I guess you should be grateful when your favorite show’s renewed. But when I heard Showtime OK’d a second season of “The Affair,” I wanted to cry.
Whatever happened to “less is more”? Or, for that matter, to closure?
For weeks now, my husband and I have huddled on the sofa, elbowing one another as the adulterous Noah (a sublime, granite-faced Dominic West) and Alison (a thrillingly bipolar Ruth Wilson) sink deeper and deeper into sin.
Any week now, we promised ourselves, we’d find out which marriage would implode first.
How would their spouses — Maura Tierney’s level-headed Helen and Joshua Jackson’s cuddly Cole — react? And would we ever get another lingering look at the lobster rolls Alison the waitress serves at Lunch? (Save yourself the drive: That famous Montauk eatery is closed for the season.)
We don’t want to wait much longer to find out. The question is: Will we find out by the 10th and final episode, or are they going to spin this out like “The Killing”?
Granted, most TV shows are engineered to run for years and a rare few, like “The Good Wife,” actually improve over time. Sitcoms (good ones) can theoretically run forever: If “The Mary Tyler Moore Show” was still running, I’d be watching.

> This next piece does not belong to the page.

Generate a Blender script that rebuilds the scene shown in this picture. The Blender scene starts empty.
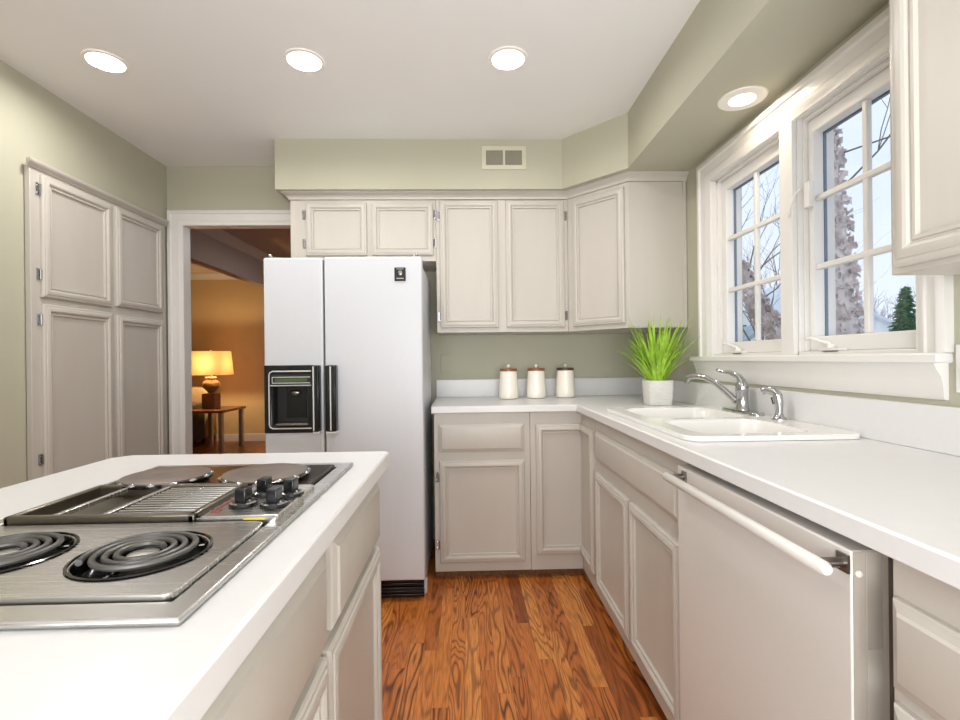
import bpy, bmesh, math, random
from mathutils import Vector, Matrix
random.seed(7)
PI = math.pi
scene = bpy.context.scene
col = scene.collection

# ---------------------------------------------------------------- camera, world, large lights, exposure
CAM = Vector((0, 0, 1.172)); FPX = 480.0; TH = 13 / 480.0; RHO = 0.011
_R = Vector((math.cos(TH), -math.sin(TH), 0)); _F = Vector((math.sin(TH), math.cos(TH), 0)); _U = Vector((0, 0, 1))
_R2 = _R * math.cos(RHO) - _U * math.sin(RHO); _U2 = _R * math.sin(RHO) + _U * math.cos(RHO)
cd = bpy.data.cameras.new('camera'); cam = bpy.data.objects.new('camera', cd); col.objects.link(cam)
cd.sensor_width = 36; cd.lens = 36 * FPX / 960; cd.clip_start = 0.02; cd.clip_end = 300
cam.matrix_world = Matrix(((_R2.x, _U2.x, -_F.x, CAM.x), (_R2.y, _U2.y, -_F.y, CAM.y), (_R2.z, _U2.z, -_F.z, CAM.z), (0, 0, 0, 1)))
scene.camera = cam

w = bpy.data.worlds.new('sky'); scene.world = w; w.use_nodes = True
nt = w.node_tree; nt.nodes.clear()
tc = nt.nodes.new('ShaderNodeTexCoord'); sp = nt.nodes.new('ShaderNodeSeparateXYZ')
nz = nt.nodes.new('ShaderNodeTexNoise'); nz.inputs['Scale'].default_value = 2.2; nz.inputs['Detail'].default_value = 4
mp = nt.nodes.new('ShaderNodeMapping'); mp.inputs['Scale'].default_value = (1, 1, 3)
rmp = nt.nodes.new('ShaderNodeValToRGB'); mx = nt.nodes.new('ShaderNodeMixRGB')
bg = nt.nodes.new('ShaderNodeBackground'); ow = nt.nodes.new('ShaderNodeOutputWorld')
nt.links.new(tc.outputs['Generated'], sp.inputs[0]); nt.links.new(sp.outputs['Z'], rmp.inputs[0])
nt.links.new(tc.outputs['Generated'], mp.inputs[0]); nt.links.new(mp.outputs[0], nz.inputs['Vector'])
rmp.color_ramp.elements[0].position = 0.0; rmp.color_ramp.elements[0].color = (0.74, 0.84, 0.97, 1)
rmp.color_ramp.elements[1].position = 0.6; rmp.color_ramp.elements[1].color = (0.62, 0.79, 1.0, 1)
mx.inputs[2].default_value = (0.86, 0.92, 1.0, 1)
nt.links.new(nz.outputs['Fac'], mx.inputs[0]); nt.links.new(rmp.outputs[0], mx.inputs[1])
nt.links.new(mx.outputs[0], bg.inputs[0]); nt.links.new(bg.outputs[0], ow.inputs[0])
bg.inputs[1].default_value = 1.25

def area(name, loc, target, sx, sy, energy, color=(1, 1, 1)):
    l = bpy.data.lights.new(name, 'AREA'); l.shape = 'RECTANGLE'; l.size = sx; l.size_y = sy; l.energy = energy; l.color = color
    o = bpy.data.objects.new(name, l); col.objects.link(o); o.location = loc
    o.rotation_euler = (Vector(target) - Vector(loc)).to_track_quat('-Z', 'Y').to_euler()
    return o
# added unseen fill lights behind the camera, facing forward, upward and downward
area('rear_fill', (-0.3, -2.45, 1.45), (-0.3, 2, 1.5), 3.0, 1.9, 27, (0.97, 0.985, 1.0))
area('rear_up_fill', (0.05, -0.75, 1.1), (0.25, 1.0, 2.4), 1.6, 1.2, 70, (0.98, 0.99, 1.0))
area('rear_down_fill', (-0.6, -0.9, 2.43), (-0.6, -0.9, 0), 2.2, 1.6, 4, (1.0, 0.98, 0.96))

# added fill light that brightens the dining room beyond the doorway
area('dining_room_fill', (-1.0, 5.2, 2.44), (-1.0, 5.2, 0), .4, .4, 13, (.97, .97, 1.0))

scene.view_settings.view_transform = 'Standard'; scene.view_settings.look = 'None'
scene.view_settings.exposure = -0.08; scene.view_settings.gamma = 1.0
scene.view_settings.use_curve_mapping = False
try:
    scene.cycles.use_denoising = True; scene.cycles.max_bounces = 10; scene.cycles.diffuse_bounces = 6
    scene.cycles.sample_clamp_indirect = 6; scene.cycles.caustics_reflective = False; scene.cycles.caustics_refractive = False
except Exception: pass

# ---------------------------------------------------------------- materials
def lin(r, g, b):
    f = lambda c: (c / 255 / 12.92) if c / 255 <= 0.04045 else ((c / 255 + 0.055) / 1.055) ** 2.4
    return (f(r), f(g), f(b), 1)
def mat(name, rgb, rough=0.5, metal=0.0, noise=0.0, nscale=20.0, bump=0.0, bscale=120.0, stretch=(1, 1, 1), spec=0.5, rough_var=0.0):
    m = bpy.data.materials.new(name); m.use_nodes = True; t = m.node_tree; b = t.nodes['Principled BSDF']
    c = lin(*rgb); b.inputs['Base Color'].default_value = c; b.inputs['Roughness'].default_value = rough
    b.inputs['Metallic'].default_value = metal; b.inputs['Specular IOR Level'].default_value = spec
    co = t.nodes.new('ShaderNodeTexCoord'); mpp = t.nodes.new('ShaderNodeMapping'); mpp.inputs['Scale'].default_value = stretch
    t.links.new(co.outputs['Object'], mpp.inputs[0])
    n = t.nodes.new('ShaderNodeTexNoise'); n.inputs['Scale'].default_value = nscale; n.inputs['Detail'].default_value = 5
    t.links.new(mpp.outputs[0], n.inputs['Vector'])
    if noise:
        r = t.nodes.new('ShaderNodeValToRGB')
        r.color_ramp.elements[0].position = 0.3; r.color_ramp.elements[1].position = 0.7
        r.color_ramp.elements[0].color = tuple(x * (1 - noise) for x in c[:3]) + (1,)
        r.color_ramp.elements[1].color = tuple(min(1, x * (1 + noise)) for x in c[:3]) + (1,)
        t.links.new(n.outputs['Fac'], r.inputs[0]); t.links.new(r.outputs[0], b.inputs['Base Color'])
    if rough_var:
        mr = t.nodes.new('ShaderNodeMapRange'); mr.inputs[3].default_value = max(0.02, rough - rough_var); mr.inputs[4].default_value = rough + rough_var
        t.links.new(n.outputs['Fac'], mr.inputs[0]); t.links.new(mr.outputs[0], b.inputs['Roughness'])
    if bump:
        n2 = t.nodes.new('ShaderNodeTexNoise'); n2.inputs['Scale'].default_value = bscale; n2.inputs['Detail'].default_value = 3
        t.links.new(mpp.outputs[0], n2.inputs['Vector'])
        bp = t.nodes.new('ShaderNodeBump'); bp.inputs['Strength'].default_value = bump; bp.inputs['Distance'].default_value = 0.004
        t.links.new(n2.outputs['Fac'], bp.inputs['Height']); t.links.new(bp.outputs[0], b.inputs['Normal'])
    return m
def emit(name, rgb, strength):
    m = mat(name, rgb, 0.6); b = m.node_tree.nodes['Principled BSDF']
    b.inputs['Emission Color'].default_value = lin(*rgb); b.inputs['Emission Strength'].default_value = strength
    return m
M = {}
M['wall'] = mat('sage_paint', (180, 178, 159), 0.6, noise=0.02, nscale=3, bump=0.06, bscale=220)
M['ceiling'] = mat('ceiling_paint', (233, 233, 232), 0.7, noise=0.01, nscale=3, bump=0.05, bscale=150)
M['trim'] = mat('white_trim_paint', (224, 222, 219), 0.35, noise=0.01, nscale=8)
M['cab'] = mat('greige_cabinet_paint', (189, 184, 176), 0.38, noise=0.025, nscale=9, bump=0.08, bscale=60, stretch=(1, 1, 0.15))
M['gap_shade'] = mat('cabinet_gap_shade', (70, 62, 54), 0.8, noise=0.1)
M['counter'] = mat('white_laminate', (221, 221, 222), 0.30, noise=0.01, nscale=40, bump=0.02, bscale=300)
M['fridge'] = mat('white_appliance_enamel', (199, 202, 208), 0.33, noise=0.006, nscale=60, bump=0.05, bscale=260)
M['dw'] = mat('warm_white_appliance', (211, 208, 204), 0.35, noise=0.006, nscale=30)
M['black'] = mat('black_gloss_plastic', (16, 17, 19), 0.22, noise=0.1)
M['blackmatte'] = mat('black_matte_plastic', (24, 24, 25), 0.5, noise=0.1)
M['chrome'] = mat('chrome', (192, 193, 196), 0.07, 1.0, noise=0.02)
M['nickel'] = mat('aged_nickel', (150, 146, 140), 0.3, 1.0, noise=0.1, nscale=80)
M['steel'] = mat('brushed_steel', (205, 204, 202), 0.27, 1.0, noise=0.03, nscale=30, stretch=(0.1, 6, 1), rough_var=0.02)
M['steel_dark'] = mat('dark_steel_grate', (120, 114, 104), 0.32, 1.0, noise=0.1, nscale=50)
M['coil'] = mat('grey_heating_coil', (98, 97, 95), 0.40, 0.6, noise=0.15, nscale=60)
M['pan'] = mat('black_enamel_pan', (14, 13, 13), 0.12, 0.0, noise=0.1)
M['glass_top'] = mat('brown_black_glass_top', (46, 36, 28), 0.28, 0.0, noise=0.05, spec=0.12)
M['disk'] = mat('brown_iron_disk', (118, 106, 98), 0.45, 0.5, noise=0.08, nscale=30)
M['sink'] = mat('white_enamel_sink', (232, 231, 229), 0.16, noise=0.006)
M['pot'] = mat('white_concrete_pot', (226, 224, 221), 0.8, noise=0.06, nscale=40, bump=0.25, bscale=70, stretch=(1, 1, 4))
M['soil'] = mat('dark_soil', (62, 58, 30), 0.9, noise=0.3, nscale=60)
M['canister'] = mat('cream_ceramic', (240, 235, 224), 0.25, noise=0.01)
M['copper'] = mat('copper_brown_lid', (150, 92, 62), 0.4, 0.2, noise=0.2, nscale=50, stretch=(1, 6, 1))
M['walnut'] = mat('dark_walnut_lid', (78, 58, 44), 0.4, noise=0.25, nscale=50, stretch=(1, 6, 1))
M['plate_sage'] = mat('painted_over_plate', (176, 174, 152), 0.5, noise=0.02)
M['vent'] = mat('cream_vent_metal', (202, 199, 178), 0.45, noise=0.02)
M['ventdark'] = mat('grey_vent_louver', (128, 124, 104), 0.5, noise=0.05)
M['beige'] = mat('beige_living_room_paint', (206, 184, 142), 0.6, noise=0.03, nscale=3)
M['tan_ceiling'] = mat('dining_room_paint', (198, 187, 180), 0.7, noise=0.02, nscale=3)
M['lamp_ceramic'] = mat('tan_ceramic_lamp', (150, 116, 82), 0.35, noise=0.15, nscale=40)
M['lamp_wood'] = mat('brown_wood_block', (112, 78, 50), 0.5, noise=0.3, nscale=30, stretch=(4, 1, 1))
M['table_wood'] = mat('polished_cherry_top', (140, 82, 48), 0.2, noise=0.25, nscale=20, stretch=(1, 5, 1))
M['table_leg'] = mat('brushed_table_leg', (190, 178, 160), 0.3, 0.6, noise=0.1)
M['sofa'] = mat('tan_upholstery', (176, 154, 122), 0.9, noise=0.08, nscale=60, bump=0.3, bscale=300)
M['sofa_shade'] = mat('shaded_upholstery', (84, 70, 58), 0.9, noise=0.1, nscale=60, bump=0.3, bscale=300)  # darker copy of the sofa fabric, shade painted into the arm
M['sash_shade'] = mat('slate_blue_reveal_shade', (92, 112, 134), 0.5, noise=0.04)  # shade on the outer sash reveal, painted as slate blue
M['siding'] = mat('pale_house_siding', (242, 243, 245), 0.7, noise=0.05, nscale=2, stretch=(0.1, 0.1, 14))
M['roof'] = mat('pale_shingle_roof', (216, 223, 232), 0.8, noise=0.1, nscale=6)
M['roof_grey'] = mat('grey_blue_roof', (158, 170, 182), 0.8, noise=0.15, nscale=6)
M['house_glass'] = mat('dark_house_window', (96, 112, 128), 0.15, noise=0.1)
M['bark_in'] = mat('pale_birch_wood', (216, 206, 204), 0.85, noise=0.25, nscale=14, bump=0.8, bscale=25, stretch=(1, 1, 0.5))
M['bark'] = mat('grey_peeling_bark', (212, 200, 200), 0.85, noise=0.35, nscale=9, bump=0.6, bscale=40)
M['twig'] = mat('grey_brown_twig', (116, 106, 106), 0.9, noise=0.2)
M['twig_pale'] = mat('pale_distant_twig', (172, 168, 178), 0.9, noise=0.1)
M['evergreen'] = mat('dark_green_needles', (58, 104, 66), 0.9, noise=0.4, nscale=9)
M['ground'] = mat('winter_lawn', (222, 222, 218), 0.95, noise=0.2, nscale=2)
M['lens'] = emit('lit_lamp_lens', (255, 250, 240), 6.0)
M['lens_warm'] = emit('lit_warm_lens', (255, 240, 214), 6.0)
M['baffle'] = mat('white_lamp_baffle', (240, 236, 228), 0.4, noise=0.01)
M['display'] = mat('green_lcd_display', (78, 104, 66), 0.2, noise=0.25, nscale=200)
M['silver'] = mat('satin_silver_trim', (226, 226, 226), 0.4, 0.4, noise=0.02)
M['dwedge'] = mat('taupe_door_edge', (158, 151, 141), 0.5, noise=0.02)
M['dwgrey'] = mat('warm_grey_door_edge', (168, 162, 153), 0.45, noise=0.02)
M['plug'] = mat('ivory_plug', (214, 206, 196), 0.5, noise=0.02)
M['yellow'] = mat('yellow_edge_reflector', (206, 184, 70), 0.4, noise=0.05)
M['gasket'] = mat('dark_door_gasket', (58, 58, 58), 0.7, noise=0.1)
M['red'] = mat('dark_red_mark', (120, 52, 44), 0.5, noise=0.1)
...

But there should be an expiration date on mystery. Life moves on, and so do we.
It seems ages since hubby and I watched breathlessly as Eph Goodweather — Corey Stoll, in a wig with a life of its own — went up against those lizard-tongued Nazi vampire zombies in FX’s “The Strain.”
Who knew the show was based on a trilogy? (OK, so some of you did.)
Ditto “The Returned,” Sundance Channel’s French import, which left its own zombie-focused plot dangling at the end of its first season. My memory of which characters are alive or dead has receded even faster than my ability to conjugate French verbs.
And while I’ll probably return to this twisty European mystery, I won’t feel the same urgency that tethered me to the tube throughout Season 1.
But what a gift was “Olive Kitteridge”!
Based on Elizabeth Strout’s prize-winning book, the HBO miniseries starred Frances McDormand in a story told in just four luminous hours. And while I’d gladly watch McDormand read my Aetna health statement, that’s all Strout wrote. End of story!
As opposed to, say, HBO’s “The Leftovers.” That, too, will be back for a second season and seems determined to spin its wheels long after Tom Perrotta’s original plot ran out.
Well, I’m done.
To every thing, there is a season. Having a definitive endpoint is what makes the time we have so precious. Without that, we’re just “Lost.”